Questions naturelles, CUF, LCL :
I, xvi, 1 : obscénité d'Hostius Quadra ; 2 : ses désirs allaient aux hommes comme aux femmes ; il avait des miroirs grossissants pour agrandir les membres des hommes auxquels il se livrait, et voir tous les mouvements du complice qui était derrière lui ; il jouissait de la grandeur trompeuse du membre lui-même [cité par Montaigne, Essais, II, xii] ; 3 : Hostius courait les bains publics pour choisir des hommes ; il était spectateur de ses infamies [flagitiorum, nefanda] ; 4 : comme il ne pouvait apercevoir toutes choses quand il avait la tête dans les parties secrètes de ses compagnons de débauche, c'est par réflexion qu'il s'en offrait le spectacle ; 5 : il pouvait voir les hommes auxquels il se livrait de toutes manières ; parfois il était partagé entre un mâle et une femme ; 7 : marem exerceo " j'exerce sur un mâle ".

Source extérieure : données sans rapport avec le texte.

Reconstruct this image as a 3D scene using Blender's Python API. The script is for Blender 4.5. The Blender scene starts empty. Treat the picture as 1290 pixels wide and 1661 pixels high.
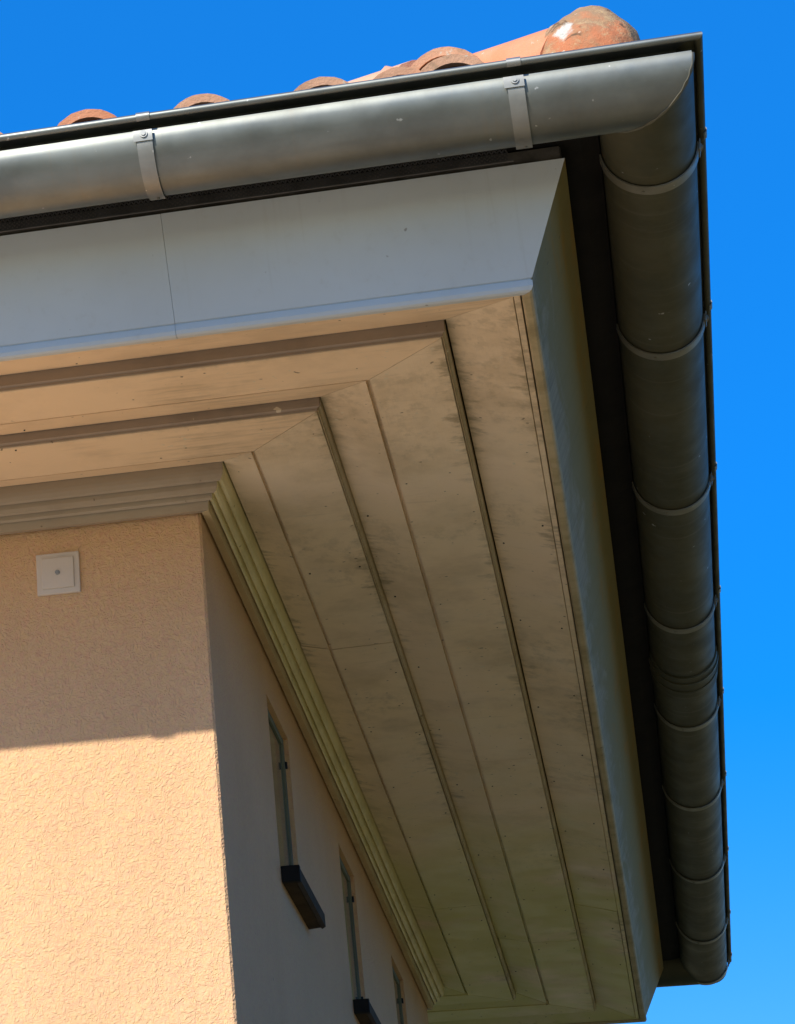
import bpy, bmesh, math, random
from mathutils import Vector, Matrix
random.seed(7)
sc = bpy.context.scene
R_ = math.radians

# ---------------------------------------------------------------- camera
CAM = Vector((0.6278, -4.4168, -1.8177))
RX = Vector((0.9605, 0.2782, -0.0042)); RY = Vector((-0.1367, 0.4587, -0.8780)); RZ = Vector((-0.2424, 0.8439, 0.4786))
cam_d = bpy.data.cameras.new('camera'); cam = bpy.data.objects.new('camera', cam_d); sc.collection.objects.link(cam)
M = Matrix((RX, -RY, -RZ)).transposed().to_4x4(); M.translation = CAM
q = M.to_quaternion(); cam.rotation_mode = 'QUATERNION'; cam.location = CAM; cam.rotation_quaternion = q
cam_d.sensor_fit = 'VERTICAL'; cam_d.sensor_height = 24.0
cam_d.lens = 24.0 * 4514.8 / 1661.0
cam_d.shift_x = (645 + 262.49) / 1661.0
cam_d.shift_y = (344.38 - 830.5) / 1661.0
cam_d.clip_start = 0.05; cam_d.clip_end = 5000
sc.camera = cam

# ---------------------------------------------------------------- light
SUN_AZ = R_(24)                       # towards the left of the front wall's normal
SUN_EL = math.atan(0.703 * math.cos(SUN_AZ))
sun_dir = Vector((-math.sin(SUN_AZ) * math.cos(SUN_EL), -math.cos(SUN_AZ) * math.cos(SUN_EL), math.sin(SUN_EL)))
w = bpy.data.worlds.new('World'); sc.world = w; w.use_nodes = True
nt = w.node_tree; nt.nodes.clear()
wo = nt.nodes.new('ShaderNodeOutputWorld'); bg = nt.nodes.new('ShaderNodeBackground')
sky = nt.nodes.new('ShaderNodeTexSky'); sky.sky_type = 'NISHITA'; sky.sun_disc = False
sky.sun_elevation = SUN_EL
sky.sun_rotation = math.atan2(sun_dir.x, sun_dir.y)
sky.air_density = 1.0; sky.dust_density = 0.3; sky.ozone_density = 3.0
hs = nt.nodes.new('ShaderNodeHueSaturation'); hs.inputs['Hue'].default_value = .514; hs.inputs['Saturation'].default_value = 1.52; hs.inputs['Value'].default_value = 1.4
nt.links.new(sky.outputs[0], hs.inputs['Color']); 
mixs = nt.nodes.new('ShaderNodeMix'); mixs.data_type = 'RGBA'; mixs.inputs[0].default_value = .45      # evens the clear deep blue of the day
nt.links.new(hs.outputs[0], mixs.inputs[6]); mixs.inputs[7].default_value = (.12, 1.72, 5.6, 1); nt.links.new(mixs.outputs[2], bg.inputs[0])
bg.inputs[1].default_value = 0.145
nt.links.new(bg.outputs[0], wo.inputs[0])
sl = bpy.data.lights.new('sun', 'SUN'); sl.energy = 5.0; sl.angle = R_(0.5); sl.color = (1.0, 0.93, 0.82)
so = bpy.data.objects.new('sun', sl); sc.collection.objects.link(so)
so.rotation_euler = sun_dir.to_track_quat('Z', 'Y').to_euler()
sc.view_settings.view_transform = 'Standard'; sc.view_settings.look = 'None'
sc.view_settings.exposure = 0.2; sc.view_settings.gamma = 1.0

# ---------------------------------------------------------------- helpers: materials
class NT:
    def __init__(s, name):
        s.m = bpy.data.materials.new(name); s.m.use_nodes = True; s.t = s.m.node_tree; s.t.nodes.clear()
        s.out = s.n('ShaderNodeOutputMaterial'); s.b = s.n('ShaderNodeBsdfPrincipled'); s.l(s.b.outputs[0], s.out.inputs[0])
    def n(s, ty, **kw):
        x = s.t.nodes.new(ty)
        for k, v in kw.items(): setattr(x, k, v)
        return x
    def l(s, a, b): s.t.links.new(a, b)
    def inp(s, node, name, v):
        i = node.inputs[name]
        if hasattr(v, 'node'): s.l(v, i)
        elif isinstance(v, (tuple, list)) and len(v) == 3 and i.type == 'RGBA': i.default_value = (*v, 1)
        else: i.default_value = v
    def pos(s, scale=(1, 1, 1), src='Object'):
        tc = s.n('ShaderNodeTexCoord'); mp = s.n('ShaderNodeMapping'); mp.inputs['Scale'].default_value = scale
        s.l(tc.outputs[src], mp.inputs[0]); return mp.outputs[0]
    def noise(s, vec, scale, detail=4, rough=.55, dist=0.0, out='Fac'):
        x = s.n('ShaderNodeTexNoise'); s.l(vec, x.inputs['Vector'])
        x.inputs['Scale'].default_value = scale; x.inputs['Detail'].default_value = detail
        x.inputs['Roughness'].default_value = rough; x.inputs['Distortion'].default_value = dist
        return x.outputs[out]
    def ramp(s, v, a, b, lo=0.0, hi=1.0):
        x = s.n('ShaderNodeMapRange'); x.interpolation_type = 'SMOOTHSTEP'
        s.l(v, x.inputs[0]); x.inputs[1].default_value = a; x.inputs[2].default_value = b
        x.inputs[3].default_value = lo; x.inputs[4].default_value = hi; return x.outputs[0]
    def math(s, op, a, b=0.0):
        x = s.n('ShaderNodeMath', operation=op)
        for i, v in enumerate((a, b)):
            if hasattr(v, 'node'): s.l(v, x.inputs[i])
            else: x.inputs[i].default_value = v
        return x.outputs[0]
    def mix(s, f, a, b, mode='MIX'):
        x = s.n('ShaderNodeMix', data_type='RGBA', blend_type=mode)
        for i, v in ((0, f), (6, a), (7, b)):
            if hasattr(v, 'node'): s.l(v, x.inputs[i])
            elif isinstance(v, (tuple, list)): x.inputs[i].default_value = (*v, 1)
            else: x.inputs[i].default_value = v
        return x.outputs[2]
    def bump(s, h, dist=.002, strength=1.0):
        x = s.n('ShaderNodeBump'); x.inputs['Distance'].default_value = dist; x.inputs['Strength'].default_value = strength
        s.l(h, x.inputs['Height']); s.l(x.outputs[0], s.b.inputs['Normal'])
    def fin(s, col, rough=.6, metal=0.0, spec=None):
        s.inp(s.b, 'Base Color', col); s.inp(s.b, 'Roughness', rough); s.inp(s.b, 'Metallic', metal)
        if spec is not None: s.inp(s.b, 'Specular IOR Level', spec)
        return s.m

def m_stucco():
    t = NT('render_coat'); p = t.pos()
    warp = t.noise(p, 40, 2, .5, 0, 'Color')
    add = t.n('ShaderNodeVectorMath', operation='MULTIPLY_ADD'); t.l(warp, add.inputs[0]); add.inputs[1].default_value = (.022, .022, .022); t.l(p, add.inputs[2])
    n1 = t.noise(add.outputs[0], 112, 2.5, .55)
    worm = t.math('ABSOLUTE', t.math('SUBTRACT', n1, .5))
    worm = t.ramp(worm, -.05, .22)
    fine = t.noise(p, 420, 2, .6)
    h = t.math('ADD', t.math('MULTIPLY', worm, .75), t.math('MULTIPLY', fine, .45))
    h = t.math('ADD', h, t.math('MULTIPLY', t.noise(p, 60, 3, .6), .9))
    t.bump(h, .0019, .9)
    big = t.noise(p, 3.0, 4, .6)
    c = t.mix(t.ramp(big, .3, .7), (.70, .44, .235), (.65, .405, .215))
    c = t.mix(t.ramp(t.noise(p, 150, 2), .35, .75, 0, .45), c, (.74, .47, .26))
    mot = t.noise(p, 95, 2, .6, .8)
    c = t.mix(t.ramp(mot, .5, .62, 0, .34), c, (.66, .33, .22)); c = t.mix(t.ramp(mot, .48, .36, 0, .34), c, (.70, .47, .21))
    c = t.mix(t.ramp(t.noise(p, 1.1, 6, .7, .5), .45, .75, 0, .30), c, (.50, .29, .15))
    speck = t.ramp(t.noise(p, 38, 1), .80, .84)
    c = t.mix(t.math('MULTIPLY', speck, .7), c, (.2, .12, .08))
    return t.fin(c, .9, 0, .2)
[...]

VII, xxxi : " Ce qui nous reste d'extérieur mâle, nous l'effaçons sous le luisant de nos corps épilés. Nous avons vaincu les femmes en toilette; les couleurs que portent les courtisanes, que les dames romaines ont dû s'interdire, nous, Romains, nous les avons prises. On va d'une molle et languissante allure, d'un pas indécis : ce n'est plus en homme que l'on marche, c'est en femmelette. Des bagues ornent nos doigts; chaque phalange a sa pierre précieuse. Tous les jours nous imaginons de nouveaux moyens de dégrader notre sexe ou de le travestir, ne pouvant le dépouiller : l'un livre au fer ce qui le fait, homme ; la plus vile bande du cirque devient le refuge de cet autre, loué pour mourir, armé pour l'infamie. Même ruiné, il pourra fournir à sa frénésie : il a bien choisi. " (traduction J Baillard, 1861).